September 30, 2008

  • Thinking, Writing

    Thinking is like building cities.  A developed area of thought is like a bustling metropolis.  Over time, a mind in its entirety, with all its cities of thoughts of varying sizes, becomes like an expansive empire, with problems here and there, but overall is a complete functioning entity of enormous complexity.  A debate is then when empires go to war against one another.

    Thinking is important because everything people do and say comes from the thought behind it. 

    When I finish reading a book, I think, all the words in that book I already knew; how is it then that I did not know to put them in that order?  If I would have, then I could have been the author of the book.  Take just a paragraph and wonder the same thing.  I could have written that because I knew all those words.  The commodity of authors is words, and as an owner of much of the same commodity it follows that I should therefore be able to put them in the same order that other authors who knew the same words did, and that other people will like and pay money for that order of words.  But the problem is that we only think of certain words because we know they hold some descriptive function to the thought we are thinking of.  So really, an author is first a mind that thinks thoughts, then they are a writer that puts words to them.  Many people are confused about the enteprise and focus on the latter without understanding the prerequisite of the former. 

    In sum we have the maxim, ‘All writers must be thinkers first.’

Comments (3)

  • So true.

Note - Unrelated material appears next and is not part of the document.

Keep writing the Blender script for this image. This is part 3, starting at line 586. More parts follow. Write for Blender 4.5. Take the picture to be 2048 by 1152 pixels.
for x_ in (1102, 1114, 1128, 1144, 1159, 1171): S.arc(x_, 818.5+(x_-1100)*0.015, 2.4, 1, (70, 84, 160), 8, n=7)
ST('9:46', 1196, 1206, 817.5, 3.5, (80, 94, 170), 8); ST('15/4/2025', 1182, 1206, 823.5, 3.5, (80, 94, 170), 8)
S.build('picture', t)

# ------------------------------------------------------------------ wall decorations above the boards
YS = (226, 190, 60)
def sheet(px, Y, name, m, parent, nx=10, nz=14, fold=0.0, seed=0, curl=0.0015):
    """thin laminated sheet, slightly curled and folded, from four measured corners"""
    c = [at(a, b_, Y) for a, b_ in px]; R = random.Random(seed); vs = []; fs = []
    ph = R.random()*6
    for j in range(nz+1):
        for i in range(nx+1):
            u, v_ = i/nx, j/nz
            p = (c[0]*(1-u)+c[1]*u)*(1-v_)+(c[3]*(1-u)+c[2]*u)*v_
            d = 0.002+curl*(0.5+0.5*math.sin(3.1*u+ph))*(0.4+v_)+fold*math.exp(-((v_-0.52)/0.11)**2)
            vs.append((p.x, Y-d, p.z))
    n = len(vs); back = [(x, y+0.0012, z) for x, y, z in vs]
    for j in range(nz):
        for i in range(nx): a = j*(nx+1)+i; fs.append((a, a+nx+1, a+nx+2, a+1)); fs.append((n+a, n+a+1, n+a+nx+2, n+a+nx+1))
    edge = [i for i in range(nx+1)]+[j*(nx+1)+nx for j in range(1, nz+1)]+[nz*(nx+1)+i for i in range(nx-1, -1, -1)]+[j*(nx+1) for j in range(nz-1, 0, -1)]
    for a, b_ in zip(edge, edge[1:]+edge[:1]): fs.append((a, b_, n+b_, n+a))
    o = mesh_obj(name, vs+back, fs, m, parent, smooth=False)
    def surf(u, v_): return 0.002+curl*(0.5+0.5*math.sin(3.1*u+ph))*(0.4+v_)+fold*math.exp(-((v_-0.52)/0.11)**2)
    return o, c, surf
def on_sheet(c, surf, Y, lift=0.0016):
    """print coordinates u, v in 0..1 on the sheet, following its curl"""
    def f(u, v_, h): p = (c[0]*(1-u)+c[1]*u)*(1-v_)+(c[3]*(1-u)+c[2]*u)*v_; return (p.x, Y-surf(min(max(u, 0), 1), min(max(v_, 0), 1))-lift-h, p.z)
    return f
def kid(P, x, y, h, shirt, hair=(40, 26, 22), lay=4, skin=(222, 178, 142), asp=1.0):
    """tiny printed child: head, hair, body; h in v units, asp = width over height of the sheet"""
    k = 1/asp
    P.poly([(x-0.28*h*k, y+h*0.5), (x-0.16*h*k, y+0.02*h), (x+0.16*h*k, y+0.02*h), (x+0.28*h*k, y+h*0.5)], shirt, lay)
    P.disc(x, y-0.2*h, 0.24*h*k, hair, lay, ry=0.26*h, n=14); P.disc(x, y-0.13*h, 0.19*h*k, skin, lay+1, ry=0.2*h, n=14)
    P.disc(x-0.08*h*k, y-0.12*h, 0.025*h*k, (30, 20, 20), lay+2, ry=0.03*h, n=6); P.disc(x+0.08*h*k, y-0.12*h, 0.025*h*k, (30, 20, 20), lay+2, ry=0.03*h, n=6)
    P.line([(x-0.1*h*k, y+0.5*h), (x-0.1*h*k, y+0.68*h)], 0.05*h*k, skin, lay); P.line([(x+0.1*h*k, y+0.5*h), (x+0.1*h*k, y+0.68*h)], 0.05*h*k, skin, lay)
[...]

But sometimes, my favorite kind of writing requires very little thought. Just put a pen to paper and let it flow.

    I’ve never really thought about the fact that every author’s story is inside everyone, just in a different word order. What a neat idea…

  • Interesting thoughts. Sometimes the most simple step is overlooked. If a city is like one’s thinking, then my thoughts are like NY City. It is organized chaos that has some serious problems and too much red tape at times.

    I’m sure there is a better city analogy I could have used, but I can’t think of it and it would probably be a city you are unfamiliar with.